[Scene modeling code data]
>> begin

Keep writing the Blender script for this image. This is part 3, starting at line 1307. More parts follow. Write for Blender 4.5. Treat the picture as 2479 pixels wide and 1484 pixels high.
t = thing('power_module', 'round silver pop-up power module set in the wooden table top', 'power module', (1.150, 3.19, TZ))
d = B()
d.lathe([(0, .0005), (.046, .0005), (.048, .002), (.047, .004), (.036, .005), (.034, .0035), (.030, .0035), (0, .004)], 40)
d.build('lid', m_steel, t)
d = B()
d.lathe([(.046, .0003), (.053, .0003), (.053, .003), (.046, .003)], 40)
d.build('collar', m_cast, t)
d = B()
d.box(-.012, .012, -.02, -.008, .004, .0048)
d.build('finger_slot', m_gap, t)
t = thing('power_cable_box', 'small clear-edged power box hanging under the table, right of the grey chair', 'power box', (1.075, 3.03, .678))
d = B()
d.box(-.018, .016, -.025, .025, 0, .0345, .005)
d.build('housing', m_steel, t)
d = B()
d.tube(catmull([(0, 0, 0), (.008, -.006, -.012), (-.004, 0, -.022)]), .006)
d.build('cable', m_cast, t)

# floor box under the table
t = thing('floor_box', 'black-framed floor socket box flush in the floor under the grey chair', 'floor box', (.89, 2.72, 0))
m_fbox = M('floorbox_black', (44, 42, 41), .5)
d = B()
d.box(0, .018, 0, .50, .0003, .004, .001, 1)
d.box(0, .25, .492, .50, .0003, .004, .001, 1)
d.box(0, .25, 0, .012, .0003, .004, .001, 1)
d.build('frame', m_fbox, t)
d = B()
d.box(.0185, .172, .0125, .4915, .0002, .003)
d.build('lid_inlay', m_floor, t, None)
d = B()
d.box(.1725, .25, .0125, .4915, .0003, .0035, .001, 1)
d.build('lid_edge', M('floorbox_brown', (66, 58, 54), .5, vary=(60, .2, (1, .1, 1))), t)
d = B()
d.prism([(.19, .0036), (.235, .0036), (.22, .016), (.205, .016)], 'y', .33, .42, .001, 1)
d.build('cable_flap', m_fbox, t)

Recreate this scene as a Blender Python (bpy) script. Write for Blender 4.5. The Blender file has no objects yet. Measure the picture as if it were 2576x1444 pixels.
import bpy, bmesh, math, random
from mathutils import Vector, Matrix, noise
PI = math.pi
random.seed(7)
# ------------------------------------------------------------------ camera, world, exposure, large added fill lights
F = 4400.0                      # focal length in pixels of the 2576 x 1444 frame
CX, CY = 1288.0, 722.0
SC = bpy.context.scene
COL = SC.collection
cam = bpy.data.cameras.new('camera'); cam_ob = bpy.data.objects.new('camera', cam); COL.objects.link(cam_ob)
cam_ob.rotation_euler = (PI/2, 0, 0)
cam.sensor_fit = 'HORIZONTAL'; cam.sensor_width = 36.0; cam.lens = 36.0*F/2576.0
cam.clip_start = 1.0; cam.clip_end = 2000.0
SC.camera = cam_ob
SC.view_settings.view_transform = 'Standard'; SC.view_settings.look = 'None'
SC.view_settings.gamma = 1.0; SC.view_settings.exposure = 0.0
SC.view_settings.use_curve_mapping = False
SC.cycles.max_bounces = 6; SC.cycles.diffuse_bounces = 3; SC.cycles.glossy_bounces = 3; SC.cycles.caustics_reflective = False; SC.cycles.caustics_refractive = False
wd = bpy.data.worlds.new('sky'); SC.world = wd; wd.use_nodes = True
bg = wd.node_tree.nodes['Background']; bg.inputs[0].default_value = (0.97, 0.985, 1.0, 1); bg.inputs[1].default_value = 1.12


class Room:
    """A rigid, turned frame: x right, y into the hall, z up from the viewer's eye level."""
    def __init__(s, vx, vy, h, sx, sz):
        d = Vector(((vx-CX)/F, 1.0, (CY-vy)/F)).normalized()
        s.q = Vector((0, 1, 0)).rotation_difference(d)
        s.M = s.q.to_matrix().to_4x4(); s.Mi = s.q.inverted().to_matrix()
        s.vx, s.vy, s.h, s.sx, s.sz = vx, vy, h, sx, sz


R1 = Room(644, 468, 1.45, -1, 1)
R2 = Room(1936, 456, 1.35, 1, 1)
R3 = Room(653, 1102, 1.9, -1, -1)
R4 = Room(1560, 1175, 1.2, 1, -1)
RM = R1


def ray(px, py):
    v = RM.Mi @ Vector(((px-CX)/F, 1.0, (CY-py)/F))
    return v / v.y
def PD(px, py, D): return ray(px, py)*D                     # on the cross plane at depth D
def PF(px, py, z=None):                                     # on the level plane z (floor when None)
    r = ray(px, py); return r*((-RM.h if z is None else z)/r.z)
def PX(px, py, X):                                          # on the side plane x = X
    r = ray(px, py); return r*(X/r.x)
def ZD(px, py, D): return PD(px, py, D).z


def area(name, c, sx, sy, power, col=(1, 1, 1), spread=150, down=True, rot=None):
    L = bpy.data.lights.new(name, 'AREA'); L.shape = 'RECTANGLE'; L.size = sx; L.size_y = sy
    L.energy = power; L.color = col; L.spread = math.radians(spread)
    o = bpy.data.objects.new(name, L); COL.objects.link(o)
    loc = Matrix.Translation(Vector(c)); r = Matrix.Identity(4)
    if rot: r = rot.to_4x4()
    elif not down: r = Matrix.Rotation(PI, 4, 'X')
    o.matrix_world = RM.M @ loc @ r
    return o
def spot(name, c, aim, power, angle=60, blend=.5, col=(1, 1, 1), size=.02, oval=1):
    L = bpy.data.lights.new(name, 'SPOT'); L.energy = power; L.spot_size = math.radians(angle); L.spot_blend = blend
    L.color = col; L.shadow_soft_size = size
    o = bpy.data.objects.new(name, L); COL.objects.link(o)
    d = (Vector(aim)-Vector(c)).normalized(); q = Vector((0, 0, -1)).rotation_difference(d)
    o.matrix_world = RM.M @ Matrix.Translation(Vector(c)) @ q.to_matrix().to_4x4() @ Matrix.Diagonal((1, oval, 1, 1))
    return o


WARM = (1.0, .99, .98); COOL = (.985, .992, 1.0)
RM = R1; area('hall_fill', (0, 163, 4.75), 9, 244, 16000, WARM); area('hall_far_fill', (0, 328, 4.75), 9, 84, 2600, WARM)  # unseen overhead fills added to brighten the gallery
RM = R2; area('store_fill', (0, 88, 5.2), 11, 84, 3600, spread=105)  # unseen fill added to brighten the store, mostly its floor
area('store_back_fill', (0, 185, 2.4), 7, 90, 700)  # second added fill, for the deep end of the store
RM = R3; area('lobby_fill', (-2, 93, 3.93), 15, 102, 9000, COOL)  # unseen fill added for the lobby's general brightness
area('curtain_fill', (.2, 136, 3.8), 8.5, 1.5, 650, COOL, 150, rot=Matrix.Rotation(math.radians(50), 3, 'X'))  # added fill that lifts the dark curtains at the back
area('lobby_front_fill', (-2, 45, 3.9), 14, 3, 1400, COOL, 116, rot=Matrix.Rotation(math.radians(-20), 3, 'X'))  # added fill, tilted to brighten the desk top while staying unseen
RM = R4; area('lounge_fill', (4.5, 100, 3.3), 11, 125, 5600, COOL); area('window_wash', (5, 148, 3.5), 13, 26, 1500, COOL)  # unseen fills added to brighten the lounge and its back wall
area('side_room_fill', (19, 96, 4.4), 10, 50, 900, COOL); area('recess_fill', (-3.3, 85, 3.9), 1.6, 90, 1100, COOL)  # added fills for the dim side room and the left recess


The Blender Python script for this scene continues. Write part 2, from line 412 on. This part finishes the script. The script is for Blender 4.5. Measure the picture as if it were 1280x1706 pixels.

>> end

### YOUR OBJECTIVE
Transcribe every record above exactly as it appears.

### THE COMPLETED TASK
Keep writing the Blender script for this image. This is part 3, starting at line 1307. More parts follow. Write for Blender 4.5. Treat the picture as 2479 pixels wide and 1484 pixels high.
t = thing('power_module', 'round silver pop-up power module set in the wooden table top', 'power module', (1.150, 3.19, TZ))
d = B()
d.lathe([(0, .0005), (.046, .0005), (.048, .002), (.047, .004), (.036, .005), (.034, .0035), (.030, .0035), (0, .004)], 40)
d.build('lid', m_steel, t)
d = B()
d.lathe([(.046, .0003), (.053, .0003), (.053, .003), (.046, .003)], 40)
d.build('collar', m_cast, t)
d = B()
d.box(-.012, .012, -.02, -.008, .004, .0048)
d.build('finger_slot', m_gap, t)
t = thing('power_cable_box', 'small clear-edged power box hanging under the table, right of the grey chair', 'power box', (1.075, 3.03, .678))
d = B()
d.box(-.018, .016, -.025, .025, 0, .0345, .005)
d.build('housing', m_steel, t)
d = B()
d.tube(catmull([(0, 0, 0), (.008, -.006, -.012), (-.004, 0, -.022)]), .006)
d.build('cable', m_cast, t)

# floor box under the table
t = thing('floor_box', 'black-framed floor socket box flush in the floor under the grey chair', 'floor box', (.89, 2.72, 0))
m_fbox = M('floorbox_black', (44, 42, 41), .5)
d = B()
d.box(0, .018, 0, .50, .0003, .004, .001, 1)
d.box(0, .25, .492, .50, .0003, .004, .001, 1)
d.box(0, .25, 0, .012, .0003, .004, .001, 1)
d.build('frame', m_fbox, t)
d = B()
d.box(.0185, .172, .0125, .4915, .0002, .003)
d.build('lid_inlay', m_floor, t, None)
d = B()
d.box(.1725, .25, .0125, .4915, .0003, .0035, .001, 1)
d.build('lid_edge', M('floorbox_brown', (66, 58, 54), .5, vary=(60, .2, (1, .1, 1))), t)
d = B()
d.prism([(.19, .0036), (.235, .0036), (.22, .016), (.205, .016)], 'y', .33, .42, .001, 1)
d.build('cable_flap', m_fbox, t)

Recreate this scene as a Blender Python (bpy) script. Write for Blender 4.5. The Blender file has no objects yet. Measure the picture as if it were 2576x1444 pixels.
import bpy, bmesh, math, random
from mathutils import Vector, Matrix, noise
PI = math.pi
random.seed(7)
# ------------------------------------------------------------------ camera, world, exposure, large added fill lights
F = 4400.0                      # focal length in pixels of the 2576 x 1444 frame
CX, CY = 1288.0, 722.0
SC = bpy.context.scene
COL = SC.collection
cam = bpy.data.cameras.new('camera'); cam_ob = bpy.data.objects.new('camera', cam); COL.objects.link(cam_ob)
cam_ob.rotation_euler = (PI/2, 0, 0)
cam.sensor_fit = 'HORIZONTAL'; cam.sensor_width = 36.0; cam.lens = 36.0*F/2576.0
cam.clip_start = 1.0; cam.clip_end = 2000.0
SC.camera = cam_ob
SC.view_settings.view_transform = 'Standard'; SC.view_settings.look = 'None'
SC.view_settings.gamma = 1.0; SC.view_settings.exposure = 0.0
SC.view_settings.use_curve_mapping = False
SC.cycles.max_bounces = 6; SC.cycles.diffuse_bounces = 3; SC.cycles.glossy_bounces = 3; SC.cycles.caustics_reflective = False; SC.cycles.caustics_refractive = False
wd = bpy.data.worlds.new('sky'); SC.world = wd; wd.use_nodes = True
bg = wd.node_tree.nodes['Background']; bg.inputs[0].default_value = (0.97, 0.985, 1.0, 1); bg.inputs[1].default_value = 1.12


class Room:
    """A rigid, turned frame: x right, y into the hall, z up from the viewer's eye level."""
    def __init__(s, vx, vy, h, sx, sz):
        d = Vector(((vx-CX)/F, 1.0, (CY-vy)/F)).normalized()
        s.q = Vector((0, 1, 0)).rotation_difference(d)
        s.M = s.q.to_matrix().to_4x4(); s.Mi = s.q.inverted().to_matrix()
        s.vx, s.vy, s.h, s.sx, s.sz = vx, vy, h, sx, sz


R1 = Room(644, 468, 1.45, -1, 1)
R2 = Room(1936, 456, 1.35, 1, 1)
R3 = Room(653, 1102, 1.9, -1, -1)
R4 = Room(1560, 1175, 1.2, 1, -1)
RM = R1


def ray(px, py):
    v = RM.Mi @ Vector(((px-CX)/F, 1.0, (CY-py)/F))
    return v / v.y
def PD(px, py, D): return ray(px, py)*D                     # on the cross plane at depth D
def PF(px, py, z=None):                                     # on the level plane z (floor when None)
    r = ray(px, py); return r*((-RM.h if z is None else z)/r.z)
def PX(px, py, X):                                          # on the side plane x = X
    r = ray(px, py); return r*(X/r.x)
def ZD(px, py, D): return PD(px, py, D).z


def area(name, c, sx, sy, power, col=(1, 1, 1), spread=150, down=True, rot=None):
    L = bpy.data.lights.new(name, 'AREA'); L.shape = 'RECTANGLE'; L.size = sx; L.size_y = sy
    L.energy = power; L.color = col; L.spread = math.radians(spread)
    o = bpy.data.objects.new(name, L); COL.objects.link(o)
    loc = Matrix.Translation(Vector(c)); r = Matrix.Identity(4)
    if rot: r = rot.to_4x4()
    elif not down: r = Matrix.Rotation(PI, 4, 'X')
    o.matrix_world = RM.M @ loc @ r
    return o
def spot(name, c, aim, power, angle=60, blend=.5, col=(1, 1, 1), size=.02, oval=1):
    L = bpy.data.lights.new(name, 'SPOT'); L.energy = power; L.spot_size = math.radians(angle); L.spot_blend = blend
    L.color = col; L.shadow_soft_size = size
    o = bpy.data.objects.new(name, L); COL.objects.link(o)
    d = (Vector(aim)-Vector(c)).normalized(); q = Vector((0, 0, -1)).rotation_difference(d)
    o.matrix_world = RM.M @ Matrix.Translation(Vector(c)) @ q.to_matrix().to_4x4() @ Matrix.Diagonal((1, oval, 1, 1))
    return o


WARM = (1.0, .99, .98); COOL = (.985, .992, 1.0)
RM = R1; area('hall_fill', (0, 163, 4.75), 9, 244, 16000, WARM); area('hall_far_fill', (0, 328, 4.75), 9, 84, 2600, WARM)  # unseen overhead fills added to brighten the gallery
RM = R2; area('store_fill', (0, 88, 5.2), 11, 84, 3600, spread=105)  # unseen fill added to brighten the store, mostly its floor
area('store_back_fill', (0, 185, 2.4), 7, 90, 700)  # second added fill, for the deep end of the store
RM = R3; area('lobby_fill', (-2, 93, 3.93), 15, 102, 9000, COOL)  # unseen fill added for the lobby's general brightness
area('curtain_fill', (.2, 136, 3.8), 8.5, 1.5, 650, COOL, 150, rot=Matrix.Rotation(math.radians(50), 3, 'X'))  # added fill that lifts the dark curtains at the back
area('lobby_front_fill', (-2, 45, 3.9), 14, 3, 1400, COOL, 116, rot=Matrix.Rotation(math.radians(-20), 3, 'X'))  # added fill, tilted to brighten the desk top while staying unseen
RM = R4; area('lounge_fill', (4.5, 100, 3.3), 11, 125, 5600, COOL); area('window_wash', (5, 148, 3.5), 13, 26, 1500, COOL)  # unseen fills added to brighten the lounge and its back wall
area('side_room_fill', (19, 96, 4.4), 10, 50, 900, COOL); area('recess_fill', (-3.3, 85, 3.9), 1.6, 90, 1100, COOL)  # added fills for the dim side room and the left recess


The Blender Python script for this scene continues. Write part 2, from line 412 on. This part finishes the script. The script is for Blender 4.5. Measure the picture as if it were 1280x1706 pixels.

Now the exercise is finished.